Estimated reading time: 4 minutes
Bay Area residents enjoyed a literary weekend at the popular annual festival SALA 2025, produced by Art Forum SF on September 13 and 14. Sobhan Hassanvand of India Currents, a media sponsor, was out and about filming people taking in the speakers, festivities, and food.

This year’s theme was Thoughts Without Borders, and featured contemporary South Asian speakers and over 24 panel discussions on literature, art, epicurean, and diaspora social issues.

At her panel, Blatant Defiance, Alka Joshi, discussed her inspiration and research process for Six Days in Bombay, her fourth historical fiction novel, with writer Shikha Malaviya. Was Amrita Sher-Gil’s life cut short because she was determined to paint what she wanted, or the irreverent life she led in India and Europe of the 1930s?
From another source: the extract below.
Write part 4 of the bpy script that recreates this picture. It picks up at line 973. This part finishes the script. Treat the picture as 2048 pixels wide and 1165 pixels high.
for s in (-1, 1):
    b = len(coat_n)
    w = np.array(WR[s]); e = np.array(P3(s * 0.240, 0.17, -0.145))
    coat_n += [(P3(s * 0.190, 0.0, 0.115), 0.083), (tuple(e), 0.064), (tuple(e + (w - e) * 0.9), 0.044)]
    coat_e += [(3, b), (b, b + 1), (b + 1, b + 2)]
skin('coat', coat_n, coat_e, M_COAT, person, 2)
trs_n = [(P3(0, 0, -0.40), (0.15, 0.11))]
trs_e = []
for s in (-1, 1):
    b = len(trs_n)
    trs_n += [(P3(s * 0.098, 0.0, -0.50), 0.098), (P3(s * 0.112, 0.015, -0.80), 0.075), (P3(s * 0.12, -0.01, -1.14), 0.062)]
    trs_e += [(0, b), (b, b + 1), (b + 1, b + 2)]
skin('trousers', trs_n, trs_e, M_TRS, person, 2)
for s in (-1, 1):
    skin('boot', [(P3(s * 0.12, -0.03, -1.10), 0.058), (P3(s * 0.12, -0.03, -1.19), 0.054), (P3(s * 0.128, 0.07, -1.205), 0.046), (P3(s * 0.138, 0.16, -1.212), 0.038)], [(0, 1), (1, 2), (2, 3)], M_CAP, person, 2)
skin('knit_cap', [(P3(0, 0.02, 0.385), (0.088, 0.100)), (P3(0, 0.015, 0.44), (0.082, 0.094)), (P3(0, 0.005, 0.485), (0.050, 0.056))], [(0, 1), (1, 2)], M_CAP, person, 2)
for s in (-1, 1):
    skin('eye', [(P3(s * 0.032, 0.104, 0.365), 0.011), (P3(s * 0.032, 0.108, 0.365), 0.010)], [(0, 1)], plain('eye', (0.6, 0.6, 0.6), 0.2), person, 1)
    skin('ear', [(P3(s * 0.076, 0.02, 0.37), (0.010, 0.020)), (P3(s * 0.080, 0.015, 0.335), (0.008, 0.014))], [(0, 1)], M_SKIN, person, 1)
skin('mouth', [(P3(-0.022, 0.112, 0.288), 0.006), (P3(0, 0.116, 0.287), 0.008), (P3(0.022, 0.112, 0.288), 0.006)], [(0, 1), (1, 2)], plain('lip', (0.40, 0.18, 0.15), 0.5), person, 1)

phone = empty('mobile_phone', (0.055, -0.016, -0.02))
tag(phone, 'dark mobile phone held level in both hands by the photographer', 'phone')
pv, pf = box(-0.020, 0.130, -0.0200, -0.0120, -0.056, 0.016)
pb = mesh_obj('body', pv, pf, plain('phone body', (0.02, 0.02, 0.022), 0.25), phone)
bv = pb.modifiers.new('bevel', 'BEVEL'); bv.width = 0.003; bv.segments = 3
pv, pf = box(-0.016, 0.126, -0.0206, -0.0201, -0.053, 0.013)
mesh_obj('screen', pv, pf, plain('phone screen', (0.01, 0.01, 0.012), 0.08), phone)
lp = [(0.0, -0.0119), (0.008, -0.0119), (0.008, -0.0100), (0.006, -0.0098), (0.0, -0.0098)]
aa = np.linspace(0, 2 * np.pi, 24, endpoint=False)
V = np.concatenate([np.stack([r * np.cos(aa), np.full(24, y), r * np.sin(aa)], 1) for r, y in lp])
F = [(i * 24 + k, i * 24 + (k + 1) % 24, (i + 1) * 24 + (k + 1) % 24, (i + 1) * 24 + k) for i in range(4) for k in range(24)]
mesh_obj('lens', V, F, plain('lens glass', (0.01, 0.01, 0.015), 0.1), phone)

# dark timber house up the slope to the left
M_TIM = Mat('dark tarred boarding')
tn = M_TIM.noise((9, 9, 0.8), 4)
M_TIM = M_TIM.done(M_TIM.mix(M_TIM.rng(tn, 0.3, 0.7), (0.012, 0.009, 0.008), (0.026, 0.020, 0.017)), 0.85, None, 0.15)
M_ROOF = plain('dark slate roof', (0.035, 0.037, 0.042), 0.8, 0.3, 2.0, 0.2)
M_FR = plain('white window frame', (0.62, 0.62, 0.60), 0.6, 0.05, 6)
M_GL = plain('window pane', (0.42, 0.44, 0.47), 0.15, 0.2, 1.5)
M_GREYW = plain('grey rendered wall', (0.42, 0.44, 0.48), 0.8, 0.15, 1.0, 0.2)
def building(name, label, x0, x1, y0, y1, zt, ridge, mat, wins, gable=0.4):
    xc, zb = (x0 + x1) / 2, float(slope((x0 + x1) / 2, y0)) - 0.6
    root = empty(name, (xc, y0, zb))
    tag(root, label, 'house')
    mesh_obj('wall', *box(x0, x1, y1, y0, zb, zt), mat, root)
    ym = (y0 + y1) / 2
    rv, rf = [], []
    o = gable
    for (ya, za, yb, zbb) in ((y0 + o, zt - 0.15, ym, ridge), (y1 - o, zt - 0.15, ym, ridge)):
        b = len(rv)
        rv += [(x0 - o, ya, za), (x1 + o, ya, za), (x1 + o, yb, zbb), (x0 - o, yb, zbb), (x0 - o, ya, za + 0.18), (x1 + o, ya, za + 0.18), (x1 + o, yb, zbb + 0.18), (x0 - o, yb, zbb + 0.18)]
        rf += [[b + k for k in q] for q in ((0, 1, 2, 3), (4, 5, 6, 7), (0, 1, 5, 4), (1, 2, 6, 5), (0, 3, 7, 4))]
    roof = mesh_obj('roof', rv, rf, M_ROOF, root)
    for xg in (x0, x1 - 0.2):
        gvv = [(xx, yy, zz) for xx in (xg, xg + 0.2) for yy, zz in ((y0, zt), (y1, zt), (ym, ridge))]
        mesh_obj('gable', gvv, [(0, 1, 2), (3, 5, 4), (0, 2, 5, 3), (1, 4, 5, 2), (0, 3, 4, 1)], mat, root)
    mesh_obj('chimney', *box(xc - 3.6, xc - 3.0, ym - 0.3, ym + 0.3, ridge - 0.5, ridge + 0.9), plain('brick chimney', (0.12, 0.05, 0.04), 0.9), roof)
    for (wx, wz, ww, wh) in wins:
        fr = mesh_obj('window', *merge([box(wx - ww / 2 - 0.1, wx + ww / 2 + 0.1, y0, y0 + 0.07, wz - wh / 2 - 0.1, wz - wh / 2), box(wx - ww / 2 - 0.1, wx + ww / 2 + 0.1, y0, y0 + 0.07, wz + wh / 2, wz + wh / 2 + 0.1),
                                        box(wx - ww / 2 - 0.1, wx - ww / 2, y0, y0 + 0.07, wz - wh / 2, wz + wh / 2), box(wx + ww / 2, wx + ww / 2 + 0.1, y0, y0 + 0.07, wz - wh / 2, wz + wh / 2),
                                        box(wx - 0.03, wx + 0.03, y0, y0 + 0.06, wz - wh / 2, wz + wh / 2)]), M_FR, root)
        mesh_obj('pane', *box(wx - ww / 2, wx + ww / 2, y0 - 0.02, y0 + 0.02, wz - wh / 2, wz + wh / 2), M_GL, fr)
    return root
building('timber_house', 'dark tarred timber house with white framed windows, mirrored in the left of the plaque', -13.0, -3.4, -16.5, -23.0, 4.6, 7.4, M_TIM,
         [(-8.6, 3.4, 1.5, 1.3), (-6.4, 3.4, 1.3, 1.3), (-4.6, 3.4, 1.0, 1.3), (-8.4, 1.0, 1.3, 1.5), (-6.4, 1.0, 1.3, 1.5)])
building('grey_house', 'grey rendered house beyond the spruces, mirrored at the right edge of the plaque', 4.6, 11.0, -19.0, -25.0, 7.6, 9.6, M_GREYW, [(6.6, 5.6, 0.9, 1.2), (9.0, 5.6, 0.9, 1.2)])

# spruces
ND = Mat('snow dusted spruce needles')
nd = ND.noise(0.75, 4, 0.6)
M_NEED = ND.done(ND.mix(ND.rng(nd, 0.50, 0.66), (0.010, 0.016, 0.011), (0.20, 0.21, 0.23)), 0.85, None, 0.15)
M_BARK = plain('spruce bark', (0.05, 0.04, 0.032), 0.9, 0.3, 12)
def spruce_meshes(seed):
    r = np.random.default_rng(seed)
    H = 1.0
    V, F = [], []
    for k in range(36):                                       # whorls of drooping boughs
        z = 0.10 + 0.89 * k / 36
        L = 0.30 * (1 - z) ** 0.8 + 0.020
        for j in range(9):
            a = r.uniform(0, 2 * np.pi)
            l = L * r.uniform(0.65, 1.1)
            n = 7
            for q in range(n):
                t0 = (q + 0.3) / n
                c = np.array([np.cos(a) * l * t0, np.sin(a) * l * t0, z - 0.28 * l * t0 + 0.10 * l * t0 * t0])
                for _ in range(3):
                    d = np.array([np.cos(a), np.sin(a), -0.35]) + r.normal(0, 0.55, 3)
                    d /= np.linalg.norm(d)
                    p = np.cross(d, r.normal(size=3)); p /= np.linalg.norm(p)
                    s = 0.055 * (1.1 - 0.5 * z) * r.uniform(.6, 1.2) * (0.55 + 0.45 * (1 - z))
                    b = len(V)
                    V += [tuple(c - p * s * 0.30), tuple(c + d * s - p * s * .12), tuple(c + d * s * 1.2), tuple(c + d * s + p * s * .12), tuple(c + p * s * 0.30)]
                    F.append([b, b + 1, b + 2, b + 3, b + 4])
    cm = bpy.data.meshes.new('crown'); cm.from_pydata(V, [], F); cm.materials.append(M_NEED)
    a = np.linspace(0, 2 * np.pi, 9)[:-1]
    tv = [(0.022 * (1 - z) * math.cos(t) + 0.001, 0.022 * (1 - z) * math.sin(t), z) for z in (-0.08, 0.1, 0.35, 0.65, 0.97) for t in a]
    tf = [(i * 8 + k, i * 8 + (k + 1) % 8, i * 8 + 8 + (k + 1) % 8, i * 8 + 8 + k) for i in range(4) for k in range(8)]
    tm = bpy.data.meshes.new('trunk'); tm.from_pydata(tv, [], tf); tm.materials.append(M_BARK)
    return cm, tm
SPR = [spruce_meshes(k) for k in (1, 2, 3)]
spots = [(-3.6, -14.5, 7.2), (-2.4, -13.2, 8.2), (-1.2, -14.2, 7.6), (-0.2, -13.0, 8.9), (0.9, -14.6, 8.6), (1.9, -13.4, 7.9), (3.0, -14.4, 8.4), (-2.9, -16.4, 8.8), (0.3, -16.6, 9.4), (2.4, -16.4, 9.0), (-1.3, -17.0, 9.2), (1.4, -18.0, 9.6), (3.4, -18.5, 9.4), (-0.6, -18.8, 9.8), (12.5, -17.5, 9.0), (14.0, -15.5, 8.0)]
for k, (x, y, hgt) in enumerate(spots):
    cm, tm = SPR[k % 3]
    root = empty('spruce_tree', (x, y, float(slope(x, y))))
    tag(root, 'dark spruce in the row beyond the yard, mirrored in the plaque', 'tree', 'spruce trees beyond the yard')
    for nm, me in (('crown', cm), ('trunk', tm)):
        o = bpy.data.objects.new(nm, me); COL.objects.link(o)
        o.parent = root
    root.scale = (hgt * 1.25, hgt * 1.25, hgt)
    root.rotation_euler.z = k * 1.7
Alka Joshi signed copies of her latest book, Six Days in Bombay, for fans. She said, “Young people have so much potential to make this world a better place, to make this world a more accepting place, and I think that one of the ways they can do that is by writing about their history as well as the future that they hope for in this world.”

Dr. Anjali Arondekar moderated a conversation with renowned mythologist and author Devdutt Pattanaik, who reinterprets ancient Indian stories for contemporary life, blending mythology with insights on culture, leadership, and identity. Dr. Arondekar is a leading scholar in Feminist Studies, researching sexuality, caste, and historiography within South Asian and Indian Ocean contexts.


Acclaimed poet and artist Imtiaz Dharker reflected on a life in language, art, and displacement in a wide-ranging conversation with poet Arundhathi Subramaniam. Dharker commented, “What SALA is doing is they’re bringing in all kinds of people to listen and to share art, literature, poetry. They are the language of being human, how we live in this world. They give us roots into how we’re going to live.”